[Start of Data provided]
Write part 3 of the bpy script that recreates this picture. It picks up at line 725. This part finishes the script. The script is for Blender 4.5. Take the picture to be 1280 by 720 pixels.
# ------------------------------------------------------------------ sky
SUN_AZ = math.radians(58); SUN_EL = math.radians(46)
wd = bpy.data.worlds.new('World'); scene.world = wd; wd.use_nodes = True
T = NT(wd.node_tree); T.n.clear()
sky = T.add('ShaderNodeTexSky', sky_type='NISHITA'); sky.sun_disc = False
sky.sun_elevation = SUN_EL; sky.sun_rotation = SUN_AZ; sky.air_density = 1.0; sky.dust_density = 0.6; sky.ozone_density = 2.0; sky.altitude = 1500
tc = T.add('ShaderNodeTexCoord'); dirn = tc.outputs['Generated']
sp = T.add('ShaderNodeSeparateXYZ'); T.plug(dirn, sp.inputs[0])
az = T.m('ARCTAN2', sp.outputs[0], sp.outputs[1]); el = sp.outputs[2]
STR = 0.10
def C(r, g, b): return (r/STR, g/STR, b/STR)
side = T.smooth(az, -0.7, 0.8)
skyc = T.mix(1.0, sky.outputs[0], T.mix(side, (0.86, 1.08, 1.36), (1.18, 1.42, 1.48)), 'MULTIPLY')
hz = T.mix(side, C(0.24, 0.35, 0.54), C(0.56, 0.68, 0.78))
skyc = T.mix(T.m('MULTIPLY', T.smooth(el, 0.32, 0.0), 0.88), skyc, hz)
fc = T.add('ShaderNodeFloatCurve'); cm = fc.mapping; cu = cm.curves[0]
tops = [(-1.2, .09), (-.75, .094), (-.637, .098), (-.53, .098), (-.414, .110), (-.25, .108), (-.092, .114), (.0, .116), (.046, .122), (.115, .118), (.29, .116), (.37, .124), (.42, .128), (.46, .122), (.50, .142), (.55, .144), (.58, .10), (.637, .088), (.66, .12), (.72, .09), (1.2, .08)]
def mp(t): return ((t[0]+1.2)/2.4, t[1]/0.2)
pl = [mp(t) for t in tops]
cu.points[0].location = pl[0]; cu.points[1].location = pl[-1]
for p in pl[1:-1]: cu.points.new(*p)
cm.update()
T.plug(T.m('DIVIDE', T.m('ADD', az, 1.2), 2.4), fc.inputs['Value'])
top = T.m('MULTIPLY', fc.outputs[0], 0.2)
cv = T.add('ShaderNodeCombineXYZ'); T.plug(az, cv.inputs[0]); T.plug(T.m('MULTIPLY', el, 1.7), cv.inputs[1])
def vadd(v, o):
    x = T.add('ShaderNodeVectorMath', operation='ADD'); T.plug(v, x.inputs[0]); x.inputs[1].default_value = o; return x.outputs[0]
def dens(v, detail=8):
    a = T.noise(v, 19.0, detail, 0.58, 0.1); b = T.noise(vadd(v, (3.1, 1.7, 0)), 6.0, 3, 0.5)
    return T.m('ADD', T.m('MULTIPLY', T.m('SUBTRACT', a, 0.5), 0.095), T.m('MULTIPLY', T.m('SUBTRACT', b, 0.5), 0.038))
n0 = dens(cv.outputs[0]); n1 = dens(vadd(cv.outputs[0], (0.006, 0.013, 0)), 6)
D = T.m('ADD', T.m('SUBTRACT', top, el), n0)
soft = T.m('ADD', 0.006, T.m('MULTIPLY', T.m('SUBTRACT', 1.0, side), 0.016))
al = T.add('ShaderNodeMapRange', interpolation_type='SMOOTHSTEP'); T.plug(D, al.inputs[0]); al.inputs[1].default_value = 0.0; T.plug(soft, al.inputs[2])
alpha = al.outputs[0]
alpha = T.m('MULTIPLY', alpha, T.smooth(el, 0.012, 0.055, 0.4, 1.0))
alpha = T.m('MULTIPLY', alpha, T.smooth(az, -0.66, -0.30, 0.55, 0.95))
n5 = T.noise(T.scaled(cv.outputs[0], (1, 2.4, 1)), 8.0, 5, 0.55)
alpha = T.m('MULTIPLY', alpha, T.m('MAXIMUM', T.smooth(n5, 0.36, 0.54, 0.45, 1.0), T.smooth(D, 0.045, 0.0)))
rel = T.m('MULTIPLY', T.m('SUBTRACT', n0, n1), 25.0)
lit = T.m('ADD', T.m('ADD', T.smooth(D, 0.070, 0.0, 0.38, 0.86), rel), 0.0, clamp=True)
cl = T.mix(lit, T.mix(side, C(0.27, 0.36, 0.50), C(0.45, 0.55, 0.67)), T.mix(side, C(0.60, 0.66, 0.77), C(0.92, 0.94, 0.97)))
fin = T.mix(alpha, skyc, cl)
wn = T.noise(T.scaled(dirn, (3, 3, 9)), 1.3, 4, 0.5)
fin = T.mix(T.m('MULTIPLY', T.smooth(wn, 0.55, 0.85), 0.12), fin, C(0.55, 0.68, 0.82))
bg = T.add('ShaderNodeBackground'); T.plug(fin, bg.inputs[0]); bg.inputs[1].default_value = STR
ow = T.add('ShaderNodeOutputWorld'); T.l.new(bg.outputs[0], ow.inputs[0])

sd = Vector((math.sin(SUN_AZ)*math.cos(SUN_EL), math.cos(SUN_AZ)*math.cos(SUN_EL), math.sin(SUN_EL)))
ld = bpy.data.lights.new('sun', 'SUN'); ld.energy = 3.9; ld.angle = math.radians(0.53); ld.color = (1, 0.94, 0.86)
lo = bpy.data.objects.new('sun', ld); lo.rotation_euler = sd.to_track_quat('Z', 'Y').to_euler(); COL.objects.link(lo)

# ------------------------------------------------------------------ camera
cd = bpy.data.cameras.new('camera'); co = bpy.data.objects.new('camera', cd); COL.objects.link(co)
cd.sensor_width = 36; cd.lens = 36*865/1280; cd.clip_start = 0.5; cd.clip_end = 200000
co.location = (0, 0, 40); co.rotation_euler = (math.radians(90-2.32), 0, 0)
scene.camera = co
[End of Data provided]
__Problem to work on__.
Give back each line above precisely as it stands.

__Exercise result__.
Write part 3 of the bpy script that recreates this picture. It picks up at line 725. This part finishes the script. The script is for Blender 4.5. Take the picture to be 1280 by 720 pixels.
# ------------------------------------------------------------------ sky
SUN_AZ = math.radians(58); SUN_EL = math.radians(46)
wd = bpy.data.worlds.new('World'); scene.world = wd; wd.use_nodes = True
T = NT(wd.node_tree); T.n.clear()
sky = T.add('ShaderNodeTexSky', sky_type='NISHITA'); sky.sun_disc = False
sky.sun_elevation = SUN_EL; sky.sun_rotation = SUN_AZ; sky.air_density = 1.0; sky.dust_density = 0.6; sky.ozone_density = 2.0; sky.altitude = 1500
tc = T.add('ShaderNodeTexCoord'); dirn = tc.outputs['Generated']
sp = T.add('ShaderNodeSeparateXYZ'); T.plug(dirn, sp.inputs[0])
az = T.m('ARCTAN2', sp.outputs[0], sp.outputs[1]); el = sp.outputs[2]
STR = 0.10
def C(r, g, b): return (r/STR, g/STR, b/STR)
side = T.smooth(az, -0.7, 0.8)
skyc = T.mix(1.0, sky.outputs[0], T.mix(side, (0.86, 1.08, 1.36), (1.18, 1.42, 1.48)), 'MULTIPLY')
hz = T.mix(side, C(0.24, 0.35, 0.54), C(0.56, 0.68, 0.78))
skyc = T.mix(T.m('MULTIPLY', T.smooth(el, 0.32, 0.0), 0.88), skyc, hz)
fc = T.add('ShaderNodeFloatCurve'); cm = fc.mapping; cu = cm.curves[0]
tops = [(-1.2, .09), (-.75, .094), (-.637, .098), (-.53, .098), (-.414, .110), (-.25, .108), (-.092, .114), (.0, .116), (.046, .122), (.115, .118), (.29, .116), (.37, .124), (.42, .128), (.46, .122), (.50, .142), (.55, .144), (.58, .10), (.637, .088), (.66, .12), (.72, .09), (1.2, .08)]
def mp(t): return ((t[0]+1.2)/2.4, t[1]/0.2)
pl = [mp(t) for t in tops]
cu.points[0].location = pl[0]; cu.points[1].location = pl[-1]
for p in pl[1:-1]: cu.points.new(*p)
cm.update()
T.plug(T.m('DIVIDE', T.m('ADD', az, 1.2), 2.4), fc.inputs['Value'])
top = T.m('MULTIPLY', fc.outputs[0], 0.2)
cv = T.add('ShaderNodeCombineXYZ'); T.plug(az, cv.inputs[0]); T.plug(T.m('MULTIPLY', el, 1.7), cv.inputs[1])
def vadd(v, o):
    x = T.add('ShaderNodeVectorMath', operation='ADD'); T.plug(v, x.inputs[0]); x.inputs[1].default_value = o; return x.outputs[0]
def dens(v, detail=8):
    a = T.noise(v, 19.0, detail, 0.58, 0.1); b = T.noise(vadd(v, (3.1, 1.7, 0)), 6.0, 3, 0.5)
    return T.m('ADD', T.m('MULTIPLY', T.m('SUBTRACT', a, 0.5), 0.095), T.m('MULTIPLY', T.m('SUBTRACT', b, 0.5), 0.038))
n0 = dens(cv.outputs[0]); n1 = dens(vadd(cv.outputs[0], (0.006, 0.013, 0)), 6)
D = T.m('ADD', T.m('SUBTRACT', top, el), n0)
soft = T.m('ADD', 0.006, T.m('MULTIPLY', T.m('SUBTRACT', 1.0, side), 0.016))
al = T.add('ShaderNodeMapRange', interpolation_type='SMOOTHSTEP'); T.plug(D, al.inputs[0]); al.inputs[1].default_value = 0.0; T.plug(soft, al.inputs[2])
alpha = al.outputs[0]
alpha = T.m('MULTIPLY', alpha, T.smooth(el, 0.012, 0.055, 0.4, 1.0))
alpha = T.m('MULTIPLY', alpha, T.smooth(az, -0.66, -0.30, 0.55, 0.95))
n5 = T.noise(T.scaled(cv.outputs[0], (1, 2.4, 1)), 8.0, 5, 0.55)
alpha = T.m('MULTIPLY', alpha, T.m('MAXIMUM', T.smooth(n5, 0.36, 0.54, 0.45, 1.0), T.smooth(D, 0.045, 0.0)))
rel = T.m('MULTIPLY', T.m('SUBTRACT', n0, n1), 25.0)
lit = T.m('ADD', T.m('ADD', T.smooth(D, 0.070, 0.0, 0.38, 0.86), rel), 0.0, clamp=True)
cl = T.mix(lit, T.mix(side, C(0.27, 0.36, 0.50), C(0.45, 0.55, 0.67)), T.mix(side, C(0.60, 0.66, 0.77), C(0.92, 0.94, 0.97)))
fin = T.mix(alpha, skyc, cl)
wn = T.noise(T.scaled(dirn, (3, 3, 9)), 1.3, 4, 0.5)
fin = T.mix(T.m('MULTIPLY', T.smooth(wn, 0.55, 0.85), 0.12), fin, C(0.55, 0.68, 0.82))
bg = T.add('ShaderNodeBackground'); T.plug(fin, bg.inputs[0]); bg.inputs[1].default_value = STR
ow = T.add('ShaderNodeOutputWorld'); T.l.new(bg.outputs[0], ow.inputs[0])

sd = Vector((math.sin(SUN_AZ)*math.cos(SUN_EL), math.cos(SUN_AZ)*math.cos(SUN_EL), math.sin(SUN_EL)))
ld = bpy.data.lights.new('sun', 'SUN'); ld.energy = 3.9; ld.angle = math.radians(0.53); ld.color = (1, 0.94, 0.86)
lo = bpy.data.objects.new('sun', ld); lo.rotation_euler = sd.to_track_quat('Z', 'Y').to_euler(); COL.objects.link(lo)

# ------------------------------------------------------------------ camera
cd = bpy.data.cameras.new('camera'); co = bpy.data.objects.new('camera', cd); COL.objects.link(co)
cd.sensor_width = 36; cd.lens = 36*865/1280; cd.clip_start = 0.5; cd.clip_end = 200000
co.location = (0, 0, 40); co.rotation_euler = (math.radians(90-2.32), 0, 0)
scene.camera = co